INFORMATION SUPPLIED:
☆ ☆ ☆ ☆ ☆ ☆ ☆

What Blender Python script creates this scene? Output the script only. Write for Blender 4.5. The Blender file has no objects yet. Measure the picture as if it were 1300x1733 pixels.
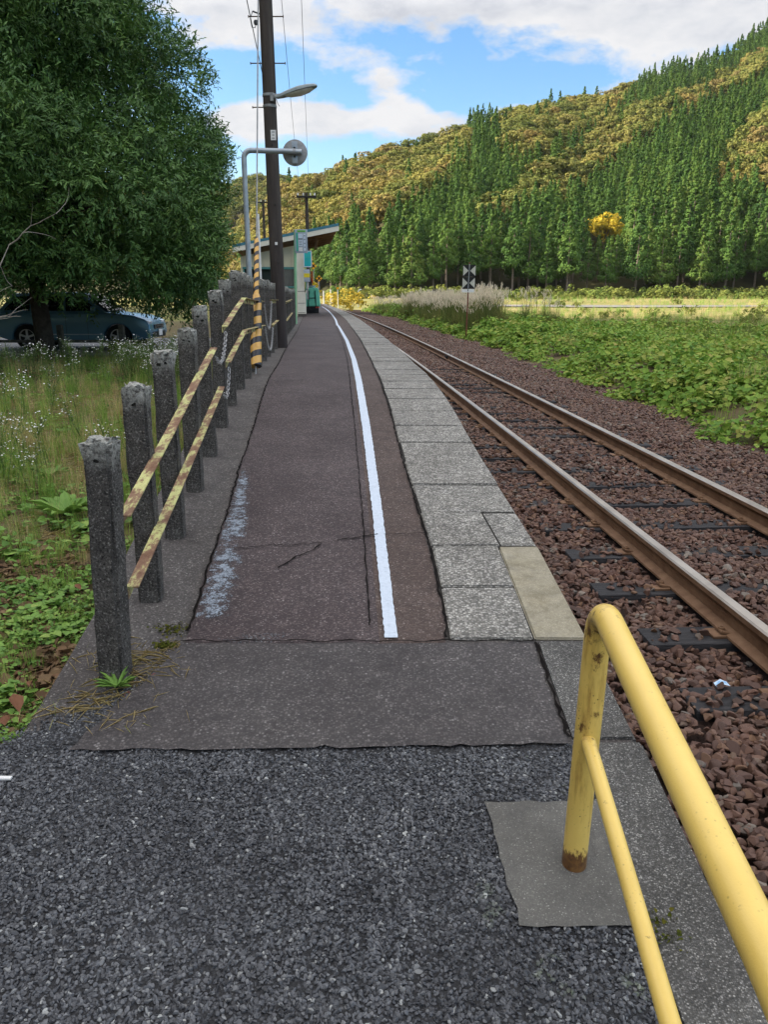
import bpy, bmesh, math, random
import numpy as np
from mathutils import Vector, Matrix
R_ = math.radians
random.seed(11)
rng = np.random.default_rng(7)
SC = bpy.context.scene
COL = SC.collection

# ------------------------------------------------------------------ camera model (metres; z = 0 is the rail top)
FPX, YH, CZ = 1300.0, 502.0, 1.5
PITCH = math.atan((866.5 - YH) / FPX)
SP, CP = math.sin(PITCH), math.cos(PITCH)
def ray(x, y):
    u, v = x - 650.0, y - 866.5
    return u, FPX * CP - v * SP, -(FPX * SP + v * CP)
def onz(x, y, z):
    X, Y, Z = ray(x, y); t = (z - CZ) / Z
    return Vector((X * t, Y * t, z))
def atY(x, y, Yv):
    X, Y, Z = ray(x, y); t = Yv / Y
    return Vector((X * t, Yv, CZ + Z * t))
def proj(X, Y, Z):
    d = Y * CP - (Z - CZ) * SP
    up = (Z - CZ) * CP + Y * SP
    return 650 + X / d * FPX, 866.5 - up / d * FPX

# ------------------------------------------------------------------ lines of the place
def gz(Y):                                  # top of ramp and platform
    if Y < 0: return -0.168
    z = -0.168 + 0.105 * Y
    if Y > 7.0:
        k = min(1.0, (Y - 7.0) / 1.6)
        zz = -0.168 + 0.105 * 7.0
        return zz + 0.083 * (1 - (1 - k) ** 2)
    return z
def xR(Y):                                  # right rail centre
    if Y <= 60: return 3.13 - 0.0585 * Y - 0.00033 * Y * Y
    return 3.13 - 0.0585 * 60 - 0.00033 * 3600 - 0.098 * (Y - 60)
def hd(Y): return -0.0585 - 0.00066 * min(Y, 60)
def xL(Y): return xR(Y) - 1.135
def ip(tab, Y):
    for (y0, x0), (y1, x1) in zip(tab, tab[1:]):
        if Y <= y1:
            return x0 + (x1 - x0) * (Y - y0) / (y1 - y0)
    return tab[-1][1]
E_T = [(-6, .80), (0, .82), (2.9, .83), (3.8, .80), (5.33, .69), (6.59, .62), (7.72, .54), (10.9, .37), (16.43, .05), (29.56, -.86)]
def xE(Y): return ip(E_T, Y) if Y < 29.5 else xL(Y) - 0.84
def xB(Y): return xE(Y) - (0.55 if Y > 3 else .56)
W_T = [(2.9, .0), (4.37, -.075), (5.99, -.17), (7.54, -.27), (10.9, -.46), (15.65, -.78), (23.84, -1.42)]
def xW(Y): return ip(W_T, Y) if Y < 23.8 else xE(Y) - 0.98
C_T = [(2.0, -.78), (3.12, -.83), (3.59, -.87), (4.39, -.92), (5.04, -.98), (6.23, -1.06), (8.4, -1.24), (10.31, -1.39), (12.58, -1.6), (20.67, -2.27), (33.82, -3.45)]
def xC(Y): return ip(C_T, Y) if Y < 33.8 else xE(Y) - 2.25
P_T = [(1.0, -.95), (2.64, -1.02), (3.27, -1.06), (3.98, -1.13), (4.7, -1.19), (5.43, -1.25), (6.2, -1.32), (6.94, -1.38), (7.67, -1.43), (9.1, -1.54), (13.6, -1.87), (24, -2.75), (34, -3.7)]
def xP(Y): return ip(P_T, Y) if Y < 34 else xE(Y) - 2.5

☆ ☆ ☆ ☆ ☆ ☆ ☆

INSTRUCTIONS TO FOLLOW:
Locate each line with the word "scene" and copy it.

EXERCISE RESULT:
What Blender Python script creates this scene? Output the script only. Write for Blender 4.5. The Blender file has no objects yet. Measure the picture as if it were 1300x1733 pixels.
SC = bpy.context.scene